Published: 11:32, 8 April 2024

Galaxies exhibit increasing level of chaos as they age

Photo : Collected

A project led by the Australian research center ASTRO 3D has recently highlighted age as one of the most crucial drivers in how stars orbit within galaxies, suggesting that the arrangement of stars gets messier over time.

In their study recently published in the Monthly Notices of the Royal Astronomical Society journal, a group of international researchers analyzed observations by the SAMI Galaxy Survey, which covered over 3,000 galaxies across a large range of environments.

Using a partial correlation analysis, they consistently found that age or specific star formation rate is the primary parameter correlating with spin.

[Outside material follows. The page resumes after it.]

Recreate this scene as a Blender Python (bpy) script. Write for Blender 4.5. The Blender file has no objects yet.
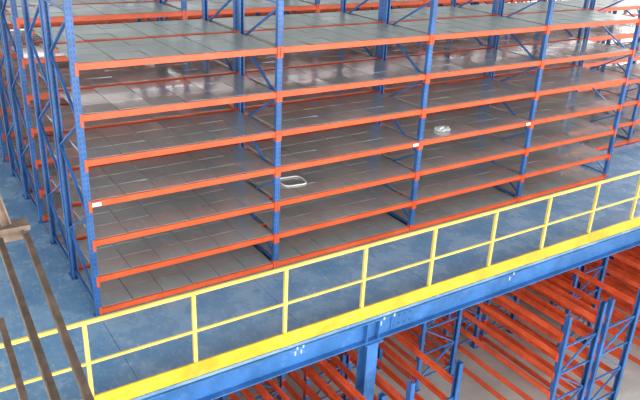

"We do know that age is affected by the environment. If a galaxy falls into a dense environment, it will tend to shut down the star formation. So galaxies in denser environments are, on average, older," Jesse van de Sande, an astronomer from the University of New South Wales and second author of the study, noted in a statement released on Monday (8 April).

"The point of our analysis is that it's not living in dense environments that reduce their spin, it's the fact that they're older," said the expert.

Young galaxies tend to have stars rotating in an orderly pattern, but in older ones, the motion of stars can get more turbulent.

While most previous works indicated that environment or mass plays a more important role, the new study by ASTRO 3D was regarded as instrumental in updating people's understanding of the chaos in the galactic structure.

According to the statement, the Hector Galaxy Survey will help the ASTRO 3D team expand their work using a new instrument on the Anglo-Australian Telescope.